Flexible controls could boost EV charging station reliability

EVs and charging stations have aspired to provide EV drivers with something that rivals the turnaround time of gas stations.

While charge rates are important, reliability and simply being able to get a charge, ultimately, are perhaps more important points that some charging networks seem to have glossed over in the process.

According to a 2023 study, roughly 20% of EV public charging attempts fail. On the other hand, if there’s an issue at a gas pump that appears operational, it might run a little slower, but it typically won’t shut down completely, rendered inoperable. 

A group of U.S. Department of Energy Oak Ridge National Laboratory (ORNL) researchers have kept that idea in mind with a project. They seek to get EV charging closer to that gas-station experience—by aiming to add resilience around two typical issues at high-power charging stations. And it appears building a little more flexibility into the station layout and controls might be all it takes.

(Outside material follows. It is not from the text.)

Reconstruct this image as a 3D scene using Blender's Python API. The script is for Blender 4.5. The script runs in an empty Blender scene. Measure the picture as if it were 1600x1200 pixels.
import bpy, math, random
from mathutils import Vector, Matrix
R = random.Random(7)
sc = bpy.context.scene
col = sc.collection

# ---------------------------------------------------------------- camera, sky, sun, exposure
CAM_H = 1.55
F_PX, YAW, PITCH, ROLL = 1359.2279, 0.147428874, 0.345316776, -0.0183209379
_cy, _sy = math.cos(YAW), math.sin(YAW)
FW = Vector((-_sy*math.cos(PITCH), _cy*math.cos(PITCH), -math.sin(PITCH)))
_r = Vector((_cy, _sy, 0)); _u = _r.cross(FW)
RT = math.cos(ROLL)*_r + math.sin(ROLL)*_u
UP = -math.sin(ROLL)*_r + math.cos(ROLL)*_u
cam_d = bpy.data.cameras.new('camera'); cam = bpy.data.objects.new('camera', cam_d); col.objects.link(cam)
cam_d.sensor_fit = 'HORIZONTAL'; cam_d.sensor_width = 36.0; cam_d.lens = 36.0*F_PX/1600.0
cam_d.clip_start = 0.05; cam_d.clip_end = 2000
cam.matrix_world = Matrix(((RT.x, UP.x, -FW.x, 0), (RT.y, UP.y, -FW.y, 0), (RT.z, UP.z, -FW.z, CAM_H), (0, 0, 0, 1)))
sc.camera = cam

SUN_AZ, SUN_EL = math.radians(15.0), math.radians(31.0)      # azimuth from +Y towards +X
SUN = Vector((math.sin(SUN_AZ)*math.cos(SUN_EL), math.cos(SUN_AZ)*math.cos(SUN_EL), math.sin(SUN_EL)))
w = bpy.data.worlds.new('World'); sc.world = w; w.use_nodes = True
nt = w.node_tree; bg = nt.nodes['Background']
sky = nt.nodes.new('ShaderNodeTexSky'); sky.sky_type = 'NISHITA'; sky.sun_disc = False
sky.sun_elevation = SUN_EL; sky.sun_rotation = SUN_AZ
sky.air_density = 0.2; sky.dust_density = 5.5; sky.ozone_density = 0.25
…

Electrify America station with 2 of 4 chargers inoperable – April 2024

Experts: EV charger shutdowns often unwarranted

As ORNL pointed out in an update on the efforts earlier this month, either of the two issues focused on by its team of researchers—sudden voltage drops to the station, or power fluctuations within chargers—can be remedied in a way that doesn’t shut out chargers until a maintenance visit or remote restart.

The solution to one of them, a sudden voltage drop, is as easy as a “ride through” algorithm that restores power seconds later when it typically returns. As they point out, that not only helps the end user but also helps assure there isn’t a corresponding voltage surge. 

Presently, such a voltage drop can render chargers useless, requiring a maintenance visit to re-activate them when the equipment is fine.

Inside the charging cabinet, a charger may also shut down due to a fault when one of its three power modules has an issue. According to the researchers, looking at algorithms, it would better serve customers who simply need a charge if the control strategy allowed the other two to compensate somewhat and provide reduced overall power until a repair, rather than shutting down. 

You’d be more satisfied if you got a charge, with an apology that is was a bit slower than usual, rather than no charge at all, right?

GM and Pilot Company’s EV charging network

EV charging stations need to be more gas-station-like?

For better reliability taking advantage of these ideas, the researchers point to a different kind of layout versus present-day charging stations—with a “multilayered approach for control and communication” across a charging station that “resembles a gas station with many pumps.” At it, a system-wide controller would alter equipment settings based on issues at individual chargers, to maximize performance and uptime. 

The federal government is tackling EV charger reliability in the U.S. infrastructure buildout, and through its Charge X consortium it’s already focused in on several aspects that amount to a tangle of technical barriers, including non-standardized error reporting and payment issues.

It’s not surprising that automakers have stepped forward, opting to create their own networks in some cases—like the upcoming Supercharger-rivaling Ionna—rather than ally with existing ones. Rivian has even adopted a grading system for public chargers that will be used for its own dynamic route planning.